Despite their occasional socialist rhetoric, groups such as the SWP, the various elements still gravitating around Galloway and their counterparts internationally do not articulate the historical interests of the working class. They originated within a layer of the middle class that depended heavily on the postwar welfare state and which generally occupied posts within academia, local government and the civil service. This position within society translated into various forms of protest politics—designed to place maximum pressure on the bureaucratic workers' parties and trade unions to secure the social gains of the postwar period.

The past decades have seen a lurch to the right by all these groups, whose leading personnel have long since become integrated into the apparatus of the trade unions and the general milieu of the official left. Their insistence that Keynesian-style regulation and various minimal reforms are all that is possible is bound up with the role they now seek to play on behalf of the labour bureaucracies, which have lost much of their support within the working class.

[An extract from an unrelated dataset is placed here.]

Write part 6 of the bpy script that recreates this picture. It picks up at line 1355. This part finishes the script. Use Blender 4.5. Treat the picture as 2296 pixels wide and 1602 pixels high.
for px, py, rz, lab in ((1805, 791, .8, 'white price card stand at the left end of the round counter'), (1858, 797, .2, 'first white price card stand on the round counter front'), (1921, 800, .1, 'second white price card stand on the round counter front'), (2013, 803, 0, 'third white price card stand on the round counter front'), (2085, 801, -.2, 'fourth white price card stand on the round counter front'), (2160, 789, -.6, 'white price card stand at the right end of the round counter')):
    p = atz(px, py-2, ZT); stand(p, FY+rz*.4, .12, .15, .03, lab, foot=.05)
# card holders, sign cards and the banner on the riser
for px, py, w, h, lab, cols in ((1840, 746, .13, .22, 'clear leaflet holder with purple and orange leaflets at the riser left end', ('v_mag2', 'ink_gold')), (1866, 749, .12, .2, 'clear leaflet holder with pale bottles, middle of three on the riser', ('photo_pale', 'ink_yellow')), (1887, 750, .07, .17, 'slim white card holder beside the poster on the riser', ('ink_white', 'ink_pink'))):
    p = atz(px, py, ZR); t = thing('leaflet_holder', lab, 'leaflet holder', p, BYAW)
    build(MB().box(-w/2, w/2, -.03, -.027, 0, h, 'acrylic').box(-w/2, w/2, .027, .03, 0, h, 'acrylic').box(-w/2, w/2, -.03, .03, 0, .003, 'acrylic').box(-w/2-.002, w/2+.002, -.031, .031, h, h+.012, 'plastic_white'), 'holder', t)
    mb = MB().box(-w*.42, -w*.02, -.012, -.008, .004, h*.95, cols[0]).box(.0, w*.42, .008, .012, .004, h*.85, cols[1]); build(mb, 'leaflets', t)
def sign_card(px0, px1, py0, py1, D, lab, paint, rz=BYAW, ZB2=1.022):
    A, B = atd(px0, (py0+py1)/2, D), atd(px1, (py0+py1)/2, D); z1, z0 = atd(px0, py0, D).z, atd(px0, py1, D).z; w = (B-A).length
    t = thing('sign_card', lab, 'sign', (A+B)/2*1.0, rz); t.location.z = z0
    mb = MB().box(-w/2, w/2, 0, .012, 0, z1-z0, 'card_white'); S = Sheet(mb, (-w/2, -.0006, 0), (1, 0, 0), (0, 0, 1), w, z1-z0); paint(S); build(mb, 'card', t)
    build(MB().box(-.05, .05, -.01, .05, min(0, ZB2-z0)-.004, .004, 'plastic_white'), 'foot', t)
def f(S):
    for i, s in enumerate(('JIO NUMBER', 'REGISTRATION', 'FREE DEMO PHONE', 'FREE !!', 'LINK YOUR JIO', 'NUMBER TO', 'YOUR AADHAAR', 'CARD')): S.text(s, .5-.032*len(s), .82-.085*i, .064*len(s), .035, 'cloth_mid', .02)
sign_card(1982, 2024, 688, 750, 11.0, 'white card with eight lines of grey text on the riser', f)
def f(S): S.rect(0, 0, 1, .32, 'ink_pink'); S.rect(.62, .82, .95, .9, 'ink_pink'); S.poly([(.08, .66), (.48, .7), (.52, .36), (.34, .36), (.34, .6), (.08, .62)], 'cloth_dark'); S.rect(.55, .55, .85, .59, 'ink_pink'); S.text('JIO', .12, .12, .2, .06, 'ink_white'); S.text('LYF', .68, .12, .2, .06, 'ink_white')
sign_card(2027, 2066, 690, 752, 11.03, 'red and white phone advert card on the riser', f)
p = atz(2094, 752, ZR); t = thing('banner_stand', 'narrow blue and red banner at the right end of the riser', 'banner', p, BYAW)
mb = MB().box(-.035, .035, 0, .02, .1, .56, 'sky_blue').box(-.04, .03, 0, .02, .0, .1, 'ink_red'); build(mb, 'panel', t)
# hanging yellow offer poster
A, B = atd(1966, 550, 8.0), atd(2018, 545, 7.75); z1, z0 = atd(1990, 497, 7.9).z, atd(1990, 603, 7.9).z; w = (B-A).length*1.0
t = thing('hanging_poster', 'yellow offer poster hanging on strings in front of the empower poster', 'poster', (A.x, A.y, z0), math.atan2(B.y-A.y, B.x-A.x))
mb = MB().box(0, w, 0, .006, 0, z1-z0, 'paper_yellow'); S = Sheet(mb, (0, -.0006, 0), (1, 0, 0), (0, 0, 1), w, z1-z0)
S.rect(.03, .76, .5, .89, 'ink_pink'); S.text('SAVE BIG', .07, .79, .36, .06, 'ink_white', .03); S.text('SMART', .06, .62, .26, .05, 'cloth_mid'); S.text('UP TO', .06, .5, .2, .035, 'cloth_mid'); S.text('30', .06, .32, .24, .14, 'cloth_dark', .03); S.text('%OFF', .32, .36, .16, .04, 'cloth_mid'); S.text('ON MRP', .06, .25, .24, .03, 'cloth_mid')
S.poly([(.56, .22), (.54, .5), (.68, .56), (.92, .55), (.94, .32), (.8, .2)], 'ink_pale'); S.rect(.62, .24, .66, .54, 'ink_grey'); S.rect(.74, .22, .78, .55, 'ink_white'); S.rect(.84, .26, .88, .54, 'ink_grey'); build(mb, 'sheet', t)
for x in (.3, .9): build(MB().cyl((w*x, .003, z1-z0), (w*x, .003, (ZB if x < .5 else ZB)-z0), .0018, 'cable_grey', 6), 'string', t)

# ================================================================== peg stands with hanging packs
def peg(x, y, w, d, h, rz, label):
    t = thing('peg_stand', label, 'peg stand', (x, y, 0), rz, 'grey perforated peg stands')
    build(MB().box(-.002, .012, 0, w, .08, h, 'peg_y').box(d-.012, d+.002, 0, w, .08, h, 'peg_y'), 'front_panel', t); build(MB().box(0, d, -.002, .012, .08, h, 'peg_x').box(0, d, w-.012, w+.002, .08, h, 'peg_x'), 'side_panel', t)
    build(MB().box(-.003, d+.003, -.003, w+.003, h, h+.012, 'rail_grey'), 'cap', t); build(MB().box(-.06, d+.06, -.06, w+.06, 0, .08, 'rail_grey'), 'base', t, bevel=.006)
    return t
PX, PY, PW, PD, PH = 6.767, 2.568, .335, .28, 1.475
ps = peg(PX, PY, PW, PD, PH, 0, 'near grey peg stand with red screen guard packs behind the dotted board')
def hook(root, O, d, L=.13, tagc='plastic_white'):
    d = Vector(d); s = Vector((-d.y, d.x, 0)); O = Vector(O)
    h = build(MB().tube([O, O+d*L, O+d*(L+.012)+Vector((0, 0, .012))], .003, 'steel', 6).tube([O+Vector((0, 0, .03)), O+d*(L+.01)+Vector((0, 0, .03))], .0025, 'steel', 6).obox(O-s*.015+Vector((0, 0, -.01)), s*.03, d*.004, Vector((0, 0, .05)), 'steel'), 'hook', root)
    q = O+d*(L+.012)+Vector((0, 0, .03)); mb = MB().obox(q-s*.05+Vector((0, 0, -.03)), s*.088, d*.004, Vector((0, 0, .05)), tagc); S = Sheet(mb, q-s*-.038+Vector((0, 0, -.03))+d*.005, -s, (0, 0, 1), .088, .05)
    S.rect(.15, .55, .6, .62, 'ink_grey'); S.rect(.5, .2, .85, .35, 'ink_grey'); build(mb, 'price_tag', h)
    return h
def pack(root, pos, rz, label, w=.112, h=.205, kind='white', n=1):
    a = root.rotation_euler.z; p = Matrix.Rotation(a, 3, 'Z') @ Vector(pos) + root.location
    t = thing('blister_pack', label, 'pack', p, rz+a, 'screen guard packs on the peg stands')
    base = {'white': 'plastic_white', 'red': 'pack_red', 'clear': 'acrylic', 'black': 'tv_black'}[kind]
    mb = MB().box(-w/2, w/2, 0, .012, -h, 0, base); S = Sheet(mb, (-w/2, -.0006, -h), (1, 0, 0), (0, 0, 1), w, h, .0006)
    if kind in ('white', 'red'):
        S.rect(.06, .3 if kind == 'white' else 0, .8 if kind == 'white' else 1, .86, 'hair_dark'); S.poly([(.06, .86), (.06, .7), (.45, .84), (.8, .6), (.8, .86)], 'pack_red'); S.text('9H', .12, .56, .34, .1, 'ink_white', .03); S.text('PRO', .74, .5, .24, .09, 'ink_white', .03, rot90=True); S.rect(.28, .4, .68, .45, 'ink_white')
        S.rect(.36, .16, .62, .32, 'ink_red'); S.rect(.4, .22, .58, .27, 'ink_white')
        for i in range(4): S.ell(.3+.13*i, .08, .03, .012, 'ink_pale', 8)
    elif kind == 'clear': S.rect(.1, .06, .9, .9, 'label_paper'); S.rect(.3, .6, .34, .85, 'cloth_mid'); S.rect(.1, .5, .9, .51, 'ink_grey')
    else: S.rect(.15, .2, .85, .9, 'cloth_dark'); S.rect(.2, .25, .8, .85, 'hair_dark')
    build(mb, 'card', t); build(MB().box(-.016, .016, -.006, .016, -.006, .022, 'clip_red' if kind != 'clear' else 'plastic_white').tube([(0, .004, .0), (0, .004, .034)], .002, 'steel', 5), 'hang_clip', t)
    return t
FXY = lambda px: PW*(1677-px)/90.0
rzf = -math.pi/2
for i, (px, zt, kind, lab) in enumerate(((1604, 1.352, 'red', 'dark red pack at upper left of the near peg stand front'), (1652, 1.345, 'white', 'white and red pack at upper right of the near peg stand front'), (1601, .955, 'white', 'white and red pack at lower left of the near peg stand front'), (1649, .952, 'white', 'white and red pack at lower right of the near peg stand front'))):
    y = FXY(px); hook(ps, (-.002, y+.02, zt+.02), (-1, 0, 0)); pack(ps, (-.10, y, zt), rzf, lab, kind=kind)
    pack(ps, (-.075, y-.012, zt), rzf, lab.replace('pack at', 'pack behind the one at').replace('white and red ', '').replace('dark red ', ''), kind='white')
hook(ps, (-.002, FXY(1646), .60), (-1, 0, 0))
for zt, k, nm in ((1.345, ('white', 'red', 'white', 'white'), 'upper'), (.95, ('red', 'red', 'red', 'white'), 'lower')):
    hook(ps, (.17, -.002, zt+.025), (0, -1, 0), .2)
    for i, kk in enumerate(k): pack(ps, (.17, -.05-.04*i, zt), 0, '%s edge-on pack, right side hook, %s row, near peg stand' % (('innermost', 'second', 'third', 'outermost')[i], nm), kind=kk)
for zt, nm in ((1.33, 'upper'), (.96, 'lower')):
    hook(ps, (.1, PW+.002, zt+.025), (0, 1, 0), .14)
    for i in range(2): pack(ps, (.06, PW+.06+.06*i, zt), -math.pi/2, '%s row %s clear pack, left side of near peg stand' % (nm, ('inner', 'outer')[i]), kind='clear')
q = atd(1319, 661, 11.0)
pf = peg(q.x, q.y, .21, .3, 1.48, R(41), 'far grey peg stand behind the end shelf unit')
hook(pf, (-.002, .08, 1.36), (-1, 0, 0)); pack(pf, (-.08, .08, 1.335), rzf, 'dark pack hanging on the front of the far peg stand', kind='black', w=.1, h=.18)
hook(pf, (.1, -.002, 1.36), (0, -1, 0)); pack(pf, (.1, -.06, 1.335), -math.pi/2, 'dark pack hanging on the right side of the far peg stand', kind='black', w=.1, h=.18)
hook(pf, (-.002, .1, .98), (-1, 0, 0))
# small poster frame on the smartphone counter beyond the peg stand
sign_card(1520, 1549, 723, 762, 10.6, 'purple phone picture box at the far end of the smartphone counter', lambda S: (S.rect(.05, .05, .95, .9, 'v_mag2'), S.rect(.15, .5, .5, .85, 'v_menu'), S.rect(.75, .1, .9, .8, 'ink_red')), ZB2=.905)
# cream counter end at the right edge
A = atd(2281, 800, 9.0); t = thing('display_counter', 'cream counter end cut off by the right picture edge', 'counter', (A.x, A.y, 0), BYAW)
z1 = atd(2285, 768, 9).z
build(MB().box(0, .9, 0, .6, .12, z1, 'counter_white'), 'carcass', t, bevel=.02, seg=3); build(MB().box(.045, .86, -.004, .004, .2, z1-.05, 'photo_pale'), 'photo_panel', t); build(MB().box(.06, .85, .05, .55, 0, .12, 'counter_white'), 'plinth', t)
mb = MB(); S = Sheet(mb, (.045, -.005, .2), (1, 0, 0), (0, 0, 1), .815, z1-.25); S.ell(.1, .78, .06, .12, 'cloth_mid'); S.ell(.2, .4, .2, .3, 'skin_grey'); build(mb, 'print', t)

In every country, the former radicals are presently engaged in efforts to build "broad left" parties that will offer a new political home to various reformists, Stalinists and trade union leaders left stranded by the decay and collapse of the old parties. The various "minimal" and "transitional demands" they advance are seen as a means of restoring the illusions of workers and youth in such politically discredited elements. This in turn is backed up by a proscription placed upon any discussion of the ideas of Marx, Engels, Lenin and Trotsky—and anything that might lead to the formation of a genuine socialist alternative.